The governor of this New France hastened up from Quebec, hopeful that at last a way had been opened to peace with the dread Iroquois.

Clad in his brilliant uniform of scarlet and lace, he sat in council at the mission house, to receive Piskaret and the captives. With him sat the Father Jesuit, the head of the mission, and around them were grouped the Christian Algonkins.

The two Mohawks were brought in, and by a long speech Piskaret surrendered them to the governor. Governor Montmagny replied, praising him for his good heart and gallant deed—and of course rewarding him with presents, also.

The two Mohawks thought that their torture was only being postponed a little, until the French were on hand to take part in it. To their minds, the council was held for the purpose of deciding upon the form of torture. They had resolved to die bravely.

But to their great astonishment, the governor told them that their lives were spared and that they were to be well treated.

Rarely before, in all the years of war between the Iroquois and other nations, had such a thing occurred. To be sure, now and then a captive had been held alive, but only after he was so much battered that he was not worth finishing, or else had been well punished and was saved out, as a reward for his bravery.

So the big man, of the two captives, rose to make a speech in reply to the offer by the governor. He addressed him as "Onontio," or, in the Mohawk tongue, "Great Mountain," which was the translation of the name Montmagny.

"Onontio," he said, "I am saved from the fire; my body is delivered from death. Onontio, you have given me my life. I thank you for it. I will never forget it. All my country will be grateful to you. The earth will be bright; the river calm and smooth; there will be peace and friendship between us. The shadow is before my eyes no longer. The spirits of my ancestors slain by the Algonkins have disappeared. Onontio, you are good: we are bad. But our anger is gone; I have no heart except for peace and rejoicing."

He danced, holding up his hands to the ceiling of the council chamber, as if to the sky. He seized a hatchet, and flourished it—but he suddenly flung the hatchet into the wood fire.

"Thus I throw down my anger! Thus I cast away the weapons of blood! Farewell, war! Now I am your friend forever!"

Naturally, Piskaret might feel much satisfied with himself, that he had followed the teachings of the priests and had spared the enemies who had fallen into his hands.

The two captives were permitted to move about freely. After a while they were sent up-river to the trading-post and fort of Three Rivers, where there was another Iroquois.
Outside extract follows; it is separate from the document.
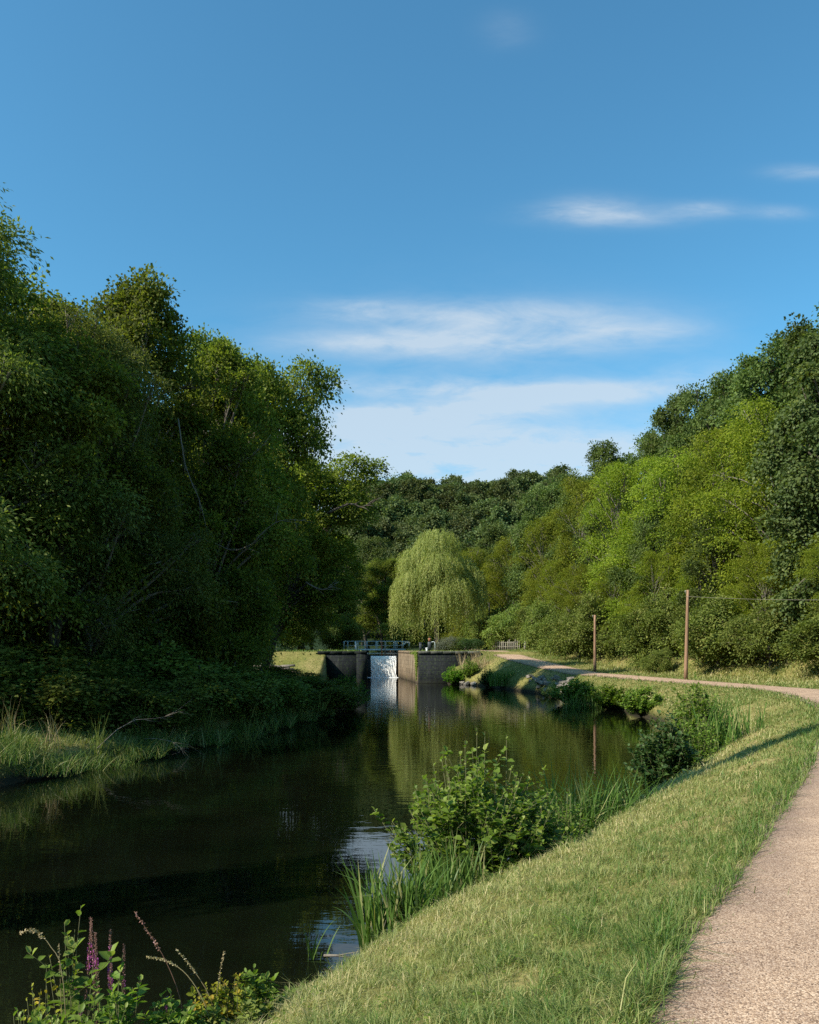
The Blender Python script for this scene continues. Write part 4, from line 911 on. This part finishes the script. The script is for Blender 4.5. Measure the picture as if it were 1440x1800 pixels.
# woodpile on the left behind the sloping lawn
rs = np.random.RandomState(71)
for k in range(26):
    x = rs.uniform(-14.3, -10.6); y = 76 + rs.uniform(-.5, .8); z = tz(x, y) + .12 + .22 * (k % 3); L_ = rs.uniform(.8, 1.6); a = rs.uniform(-.5, .5); tl = rs.randn() * .12
    mb = MB(); mb.tube([(-L_ / 2 * math.cos(a), -L_ / 2 * math.sin(a), -tl), (L_ / 2 * math.cos(a), L_ / 2 * math.sin(a), tl)], rs.uniform(.06, .12), 8)
    o = mb.build('log', MT['palebark'], tint=False); o.location = (x, y, z); tag(o, 'cut log in the pile behind the sloping lawn of the lock', 'log', 'logs of the wood pile')

# ------------------------------------------------------------ plants at the bottom left
def spike_plant(x, y, h, label, seed, lean=(0, 0), spikes=1, flower=.35, mname='purple'):
    rs = np.random.RandomState(seed); e = empty('loosestrife', (x, y, tz(x, y) - .03)); tag(e, label, 'flower', 'purple loosestrife plants')
    sm = MB(); lf = MB(); fl_ = MB(); fd = MB()
    for s_ in range(spikes):
        hh = h * (1 - .12 * s_); ln = np.array([lean[0] + rs.randn() * .05, lean[1] + rs.randn() * .05, 0]) * (1 + s_)
        P = spline([(0, 0, 0), tuple(ln * .4 + [0, 0, hh * .5]), tuple(ln + [0, 0, hh])], .05); sm.tube(P, np.linspace(.006, .002, len(P)), 5)
        n = 34; f = rs.uniform(.15, .68, n); pp = np.stack([np.interp(f * (len(P) - 1), np.arange(len(P)), P[:, c_]) for c_ in range(3)], 1); an = rs.rand(n) * 6.28
        leaves(lf, pp, np.c_[rs.randn(n) * .3, rs.randn(n) * .3, np.ones(n)], np.c_[np.cos(an), np.sin(an), rs.uniform(0, .6, n)], .075, .02, rs.rand(n))
        n = 420; f = rs.uniform(.66, 1, n); pp = np.stack([np.interp(f * (len(P) - 1), np.arange(len(P)), P[:, c_]) for c_ in range(3)], 1); an = rs.rand(n) * 6.28
        wd = .011 * (1.25 - f) / .4 + .003; is_f = (f > .79) & (f < .79 + flower * .28) & (rs.rand(n) < .6)
        for tgt, sel, L_ in ((fl_, is_f, .013), (fd, ~is_f, .007)):
            q = sel; m_ = q.sum()
            if m_: leaves(tgt, pp[q] + np.c_[np.cos(an), np.sin(an), 0 * an][q] * wd[q][:, None] * .5, rs.randn(m_, 3), np.c_[np.cos(an), np.sin(an), .5 + 0 * an][q], L_, L_ * .8, rs.rand(m_))
    sm.build('stem', MT['redstem'], e, tint=False); lf.build('leaves', MT['bushleaf'], e); fl_.build('petals', MT[mname], e); fd.build('seed_spike', MT['spike'], e)
def at(px, Y, py=None):
    x = (px - 720) / F * Y
    return (x, Y) if py is None else (x, Y, H0 - (py - HY) / F * Y)
def topz(px, Y, py):
    x, y = at(px, Y); return x, y, (H0 - (py - HY) / F * Y) - tz(x, y)
for k, (px, Y, py, lab, sp_, fl) in enumerate([(137, 5.9, 1608, 'leftmost purple loosestrife spike above the leafy shoots', 1, .4), (181, 6.0, 1600, 'tallest loosestrife spike with faded pink tip', 3, .25),
                                             (190, 5.8, 1620, 'loosestrife spike with the brightest purple flowers, beside the tallest spike', 2, .5), (213, 6.1, 1648, 'short faded loosestrife spike beside the bright one', 1, .1),
                                             (297, 5.9, 1742, 'small low loosestrife spike among leaves', 1, .7)]):
    x, y, h = topz(px, Y, py); spike_plant(x, y, h, lab, 80 + k, spikes=sp_, flower=fl)
G4 = 'leafy shoots at the near water edge'
def shoot(px, Y, py, rad, nst, nleaf, leaf, mname, label, seed, asp=.6, name='leafy_shoot', side=1, stem='stem'):
    x, y, h = topz(px, Y, py); leafy(name, x, y, h * 1.1, rad * 1.2, int(nst * 1.35) + 1, int(nleaf * 1.1), leaf * 1.22, mname, label, cat='plant', seed=seed, group=G4, asp=asp, side=side, stem=stem, sr=.006)
shoot(128, 5.6, 1640, .16, 7, 16, .085, 'bushleaf', 'tallest big leaved shoot beneath the leftmost loosestrife', 90)
shoot(45, 5.4, 1715, .20, 7, 12, .08, 'bushleaf', 'big leaved shoot in the very corner of the picture', 91)
shoot(85, 5.8, 1735, .22, 12, 14, .05, 'yellowleaf', 'shoot with a yellowish flower head between corner shoot and loosestrife', 92)
shoot(225, 5.5, 1690, .30, 14, 14, .075, 'bushleaf', 'dense leafy shoots under the bright loosestrife', 93)
shoot(170, 5.3, 1720, .34, 22, 14, .06, 'bushleaf', 'dense low leaves in front of the loosestrife stems', 94)
shoot(290, 5.6, 1745, .22, 10, 14, .07, 'bushleaf', 'leafy shoot around the small low loosestrife', 95)
shoot(400, 5.9, 1705, .28, 18, 16, .045, 'yellowleaf', 'yellowing small leaved weed in the middle of the near plants', 96)
shoot(455, 6.0, 1685, .16, 7, 20, .055, 'bushleaf', 'narrow upright green shoot nearest the mown bank', 97)
shoot(490, 6.2, 1745, .26, 14, 16, .045, 'bushleaf', 'low bushy weed where the near plants meet the mown bank', 98)
shoot(345, 5.5, 1765, .35, 22, 14, .05, 'bushleaf', 'low mixed leaves between small loosestrife and yellowing weed', 99)
shoot(60, 5.0, 1770, .35, 18, 12, .06, 'bushleaf', 'low leaves along the bottom corner', 89)
shoot(430, 5.6, 1770, .30, 18, 14, .05, 'hedge', 'low dull leaves below the yellowing weed', 88)
# seed stalks
def stalk(px0, Y, pts, label, seed, beads=60, bl_=.016, mname='straw', r0=.0035):
    rs = np.random.RandomState(seed)
    P3 = [(at(px, Y + .02 * q, py)) for q, (px, py) in enumerate(pts)]; x0, y0 = P3[0][:2]; P3[0] = (x0, y0, tz(x0, y0) - .02)
    o3 = np.array(P3[0]); e = empty('seed_stalk', tuple(o3)); tag(e, label, 'seed stalk', 'dry seed stalks among the near plants')
    P = spline([np.array(p) - o3 for p in P3], .03); mb = MB(); mb.tube(P, np.linspace(r0, r0 * .4, len(P)), 5); mb.build('stem', MT['redstem'] if mname == 'spike' else MT['straw'], e, tint=False)
    f = rs.uniform(.55, 1, beads); pp = np.stack([np.interp(f * (len(P) - 1), np.arange(len(P)), P[:, c_]) for c_ in range(3)], 1); mb = MB()
    leaves(mb, pp, rs.randn(beads, 3), rs.randn(beads, 3), bl_, bl_ * .6, rs.rand(beads)); mb.build('seeds', MT[mname], e)
stalk(0, 5.6, [(330, 1900), (318, 1760), (292, 1690), (262, 1640), (236, 1602)], 'tall arching brown stalk with a knotted tip, rising alone over the dark water', 1, 60, .018, 'spike')
stalk(0, 5.4, [(130, 1900), (112, 1730), (90, 1665), (60, 1636), (34, 1640)], 'pale grass stalk drooping over at the edge of the picture', 2, 60, .022)
stalk(0, 5.8, [(385, 1900), (372, 1760), (352, 1722), (330, 1692), (310, 1668)], 'upper beaded seed stalk leaning away from the yellowing weed', 3, 110, .014)
stalk(0, 5.7, [(378, 1900), (360, 1765), (330, 1715), (295, 1690), (258, 1682)], 'long beaded seed stalk lying lowest towards the loosestrife', 4, 130, .014)
stalk(0, 5.8, [(385, 1900), (380, 1765), (386, 1715), (394, 1672)], 'short upright beaded seed stalk above the yellowing weed', 5, 80, .013)
stalk(0, 5.6, [(120, 1900), (108, 1760), (105, 1700), (104, 1658)], 'thin straight dry stalk beside the tallest leafy shoot', 6, 24, .014)

# ------------------------------------------------------------ grass
m = leafmat('grass_blade', (.072, .145, .020), (.33, .32, .110), (.58, .47, .25), trans=.3, rough=.5, spec=.3, obj_var=0)
MT['grass'] = m
def grass(name, n, seed, rlo, rhi, alo, ahi, cond, hs, label, dryf, wmin=.0045, wk=.0007, cx0=0., cy0=0.):
    rs = np.random.RandomState(seed)
    r_ = np.exp(rs.uniform(math.log(rlo), math.log(rhi), n)); a = rs.uniform(alo, ahi, n)
    x = cx0 + r_ * np.sin(a); y = cy0 + r_ * np.cos(a)
    z, ins, s, rp, left = terrain(x, y, True)
    keep = cond(x, y, z, ins, s, rp, left); x, y, z, s, rp, r_ = [q[keep] for q in (x, y, z, s, rp, r_)]; n = len(x)
    tuft = vnoise(x, y, .55, 21); tuft2 = vnoise(x, y, .17, 22)
    dry = np.clip(dryf(x, y, s, rp) + .20 * vnoise(x, y, 1.6, 23) - .26 * tuft + .24 * rs.randn(n), 0, 1)
    h = hs(x, y, s, rp) * (.85 + .85 * np.clip(tuft, -.8, 1.4) + .4 * tuft2 + .9 * (rs.rand(n) < .02)) * rs.uniform(.55, 1.25, n) * (1 + .06 * np.sqrt(r_))
    h = np.maximum(h, .02)
    w_ = np.maximum(wmin, wk * r_) * rs.uniform(.6, 1.3, n)
    az = 6.283 * (vnoise(x, y, .45, 41) + .6 * vnoise(x, y, .16, 42)) + rs.randn(n) * 1.25; fa = az + 1.57 + rs.randn(n) * .6
    ln = np.abs(rs.randn(n)) * .75 + .25 + .35 * np.clip(tuft, 0, 1)
    d = np.c_[np.cos(az), np.sin(az)]; wd = np.c_[np.cos(fa), np.sin(fa)] * w_[:, None] * .5
    B = np.c_[x, y, z - .01]
    zt_ = h / np.sqrt(1 + .6 * ln ** 2)
    m1 = B + np.c_[d * (ln * h * .38)[:, None], zt_ * .66]; tp = B + np.c_[d * (ln * h * 1.05)[:, None], zt_ * (1 - .22 * ln.clip(0, 2))]
    W3 = np.c_[wd, np.zeros(n)]
    V = np.stack([B - W3, B + W3, m1 + W3 * .8, m1 - W3 * .8, tp], 1).reshape(-1, 3)
    i = np.arange(n)[:, None] * 5
    q = i + np.array([[0, 1, 2, 3]]); tr = i + np.array([[3, 2, 4]])
    o = mk(name, V, [tr, q], m, tint=np.concatenate([dry, np.clip(dry - .05, 0, 1)])); tag(o, label, 'grass', kind='stuff'); return o
def dry_near(x, y, s, rp):
    strip_ = np.exp(-((s - 1.1) / .75) ** 2) * .32       # dry strip above the water edge
    far = ss(18, 34, y) * .12
    return .44 + strip_ + far - .18 * np.exp(-(rp / .6) ** 2) + .12 * ss(PW, PW + 3, rp) * ss(20, 40, y)
def h_near(x, y, s, rp):
    edge = np.exp(-((rp + .15) / .25) ** 2) * .05
    return .085 + edge + .05 * np.exp(-(s / .25) ** 2) + .16 * ss(PW + 1, PW + 5, rp)
grass('grass', 560000, 1, 2.2, 60, -.62, .80, lambda x, y, z, ins, s, rp, left: (~ins) & (~left) & (s > .08) & ((rp < .05 + .13 * vnoise(x, y, .5, 31) + .07 * vnoise(x, y, .15, 32) + np.abs(np.random.RandomState(6).randn(len(x))) ** 2 * .045) | (rp > PW - .05)) & (rp < PW + 6) & (y < 79.8), h_near, 'mown green and straw coloured grass on the bank between canal and towpath', dry_near)
grass('verge_grass', 150000, 2, 34, 100, -.02, .62, lambda x, y, z, ins, s, rp, left: (~ins) & (~left) & (s > .1) & ((rp < .0) | (rp > PW)) & (rp < PW + 5.5), lambda x, y, s, rp: .10 + .10 * ss(PW, PW + 3, rp), 'short dry grass on the far verge and embankment by the lock', lambda x, y, s, rp: .40 + .30 * ss(PW, PW + 2, rp) * ss(78, 60, y), wk=.0006)
grass('bank_grass', 200000, 3, 15, 100, -.62, .02, lambda x, y, z, ins, s, rp, left: left & (~ins) & (s > .03) & (s < 7) & ~((y > 79.9) & (y < 81.0)), lambda x, y, s, rp: np.where(y > 80.5, .16, np.where(y > 66, .08, .22)), 'long grass on the wooded bank and the sloping lawn by the lock', lambda x, y, s, rp: .36 - .20 * ss(60, 72, y) + 0 * x, wk=.0006)


# ------------------------------------------------------------ low weeds in the mown bank
rs = np.random.RandomState(501); n = 90000
r_ = np.exp(rs.uniform(math.log(2.4), math.log(24), n)); a = rs.uniform(-.6, .8, n); x = r_ * np.sin(a); y = r_ * np.cos(a)
z, ins, sd, rp, left = terrain(x, y, True)
pat = vnoise(x, y, .9, 61) + .6 * vnoise(x, y, .33, 62)
keep = (~ins) & (~left) & (rp < -.02) & (sd > .15) & (pat > .38 + .25 * rs.rand(n))
x, y, z, r_ = x[keep], y[keep], z[keep], r_[keep]; n = len(x)
mb = MB(); an = rs.rand(n) * 6.28; L_ = np.maximum(.022, .0026 * r_) * rs.uniform(.6, 1.4, n)
leaves(mb, np.c_[x, y, z + rs.uniform(.01, .075, n)], np.c_[rs.randn(n) * .4, rs.randn(n) * .4, np.ones(n)], np.c_[np.cos(an), np.sin(an), rs.uniform(-.2, .5, n)], L_, L_ * .75, rs.rand(n))
tag(mb.build('clover', MT['bushleaf']), 'patches of small round leaved clover in the mown bank', 'clover', kind='stuff')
Having suffered cruel torture he had been purchased by the French commander of the post.

This Iroquois, after seeing and talking with the two, was given presents, and started home, to carry peace talk from Onontio to the Five Nations. The great Onontio stood ready to return the two other prisoners, also, unharmed, if the Iroquois would agree to peace.
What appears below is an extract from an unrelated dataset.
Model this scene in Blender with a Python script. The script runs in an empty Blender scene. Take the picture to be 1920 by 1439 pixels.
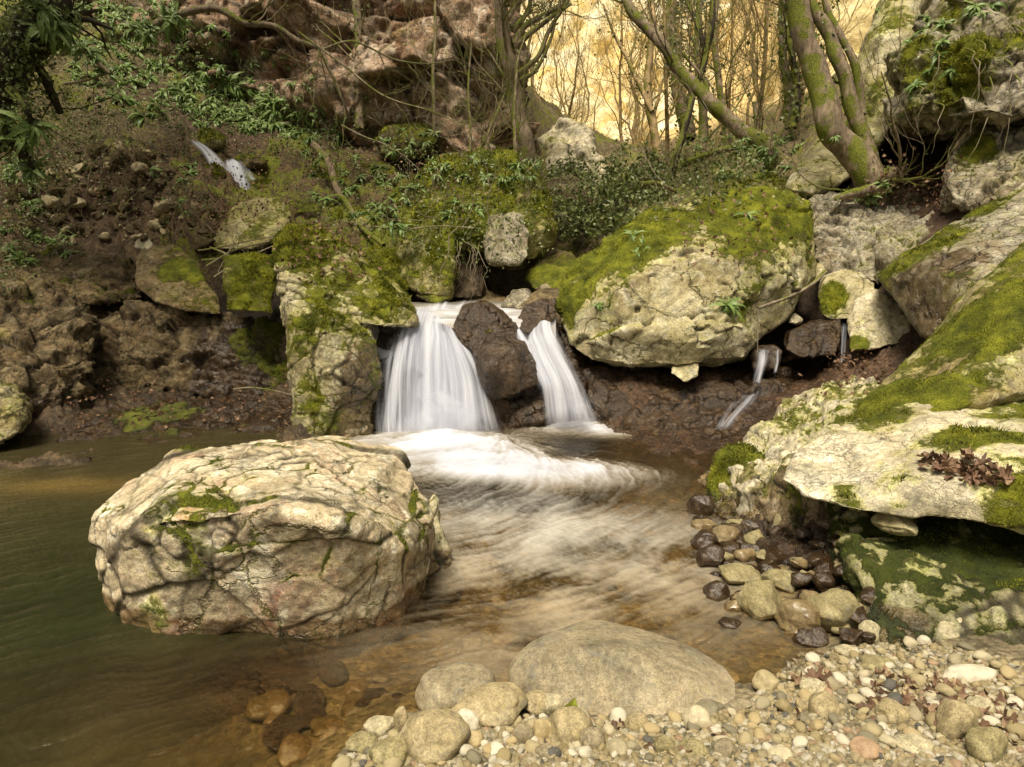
import bpy, bmesh, math, random
import numpy as np
from mathutils import Vector, Matrix, Euler
R = math.radians
random.seed(7); rng = np.random.default_rng(7)
scene = bpy.context.scene
COL = scene.collection

# ---------------------------------------------------------------- camera model (used to survey points of the place)
F = 1280.0; CX = 960.0; CY = 719.5; PITCH = R(10.6); CAMZ = 1.3
cp, sp = math.cos(PITCH), math.sin(PITCH)
def ray(x, y):
    rx = (x - CX) / F; uy = (CY - y) / F
    return rx, cp + uy * sp, -sp + uy * cp
def P(x, y, Y):
    dx, dy, dz = ray(x, y); t = Y / dy
    return (dx * t, Y, CAMZ + dz * t)
def PZ(x, y, z=0.0):
    dx, dy, dz = ray(x, y); t = (z - CAMZ) / dz
    return (dx * t, dy * t, z)

cam_d = bpy.data.cameras.new('camera'); cam = bpy.data.objects.new('camera', cam_d); COL.objects.link(cam)
cam_d.sensor_width = 36; cam_d.lens = 36 * F / 1920.0; cam_d.clip_end = 500; cam_d.clip_start = 0.05
cam.location = (0, 0, CAMZ); cam.rotation_euler = (R(90) - PITCH, 0, 0)
scene.camera = cam

# ---------------------------------------------------------------- numpy noise
_G = rng.normal(size=(256, 3)).astype(np.float32); _G /= np.linalg.norm(_G, axis=1)[:, None]
def _hash(ix, iy, iz, seed):
    h = (ix.astype(np.int64) * 73856093) ^ (iy.astype(np.int64) * 19349663) ^ (iz.astype(np.int64) * 83492791) ^ (seed * 2654435761 & 0xffffffff)
    h = (h ^ (h >> 13)) * 1274126177 & 0xffffffff
    h = (h ^ (h >> 16)) * 668265263 & 0xffffffff
    return (h ^ (h >> 15)) & 0xffffffff
def perlin(p, seed=0):
    p = np.asarray(p, dtype=np.float32)
    i = np.floor(p); f = p - i; i = i.astype(np.int64)
    u = f * f * f * (f * (f * 6 - 15) + 10)
    out = np.zeros(len(p), dtype=np.float32)
    for cx in (0, 1):
        wx = u[:, 0] if cx else 1 - u[:, 0]
        for cy in (0, 1):
            wy = u[:, 1] if cy else 1 - u[:, 1]
            for cz in (0, 1):
                wz = u[:, 2] if cz else 1 - u[:, 2]
                g = _G[_hash(i[:, 0] + cx, i[:, 1] + cy, i[:, 2] + cz, seed) & 255]
                d = g[:, 0] * (f[:, 0] - cx) + g[:, 1] * (f[:, 1] - cy) + g[:, 2] * (f[:, 2] - cz)
                out += wx * wy * wz * d
    return out * 1.5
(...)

In about six weeks the Iroquois peace messenger came into Three Rivers with two Mohawk chiefs to represent the Mohawk nation.

Now there was much ceremony, of speeches and feasts, not only by the French of the post, but also by the Algonkins and the Hurons. The governor came up. In a grand peace council Chief Kiosaton, the head ambassador, made a long address. After each promise of good-will he passed out a broad belt of wampum, until the line upon which the belts were hung was sagging with more than fifteen.

By these beaded belts the promises were sealed.

Piskaret was here. It was necessary for him to give a present that should "wipe out the memory of the Iroquois blood he had shed," and this he did.

With high-sounding words the Mohawks left by sail-boat for the mouth of the Richelieu, to continue on south to their own country. Another council had been set, for the fall. Then the more distant tribes of the Algonkins and the Hurons should meet the Iroquois, here at Three Rivers, and seal a general peace.

At that greater council many belts of wampum were passed—to clear the sky of clouds, to smooth the rivers and lakes and trails, to break the hatchets and guns and shields, and the kettles in which prisoners were boiled; to wash faces clean of war-paint and to wipe out the memory of warriors slain.

There were dances and feasts; and in all good humor the throng broke up.

Peace seemed to have come to the forests. The Piskaret party might well consider that they had opened the way. The happy priests gave thanks to Heaven that their prayers had been answered, and that the hearts of the Iroquois, the Algonkins and the Hurons were soft to the teachings of Christianity.

Now, would the peace last?

Yes—for twelve months, with the Mohawks alone. After which, saying that the Black Robe priests had sent them a famine plague in a box, the Mohawks seized new and sharper hatchets, again sped upon the war-trail to the St. Lawrence; and smote so terribly that at last they killed, in the forest, even Piskaret himself, while singing a peace-song he started to greet them.

The Algonkin peoples and the Hurons were driven like straw in the wind. Many fled west and south, into the Great Lakes country, and beyond.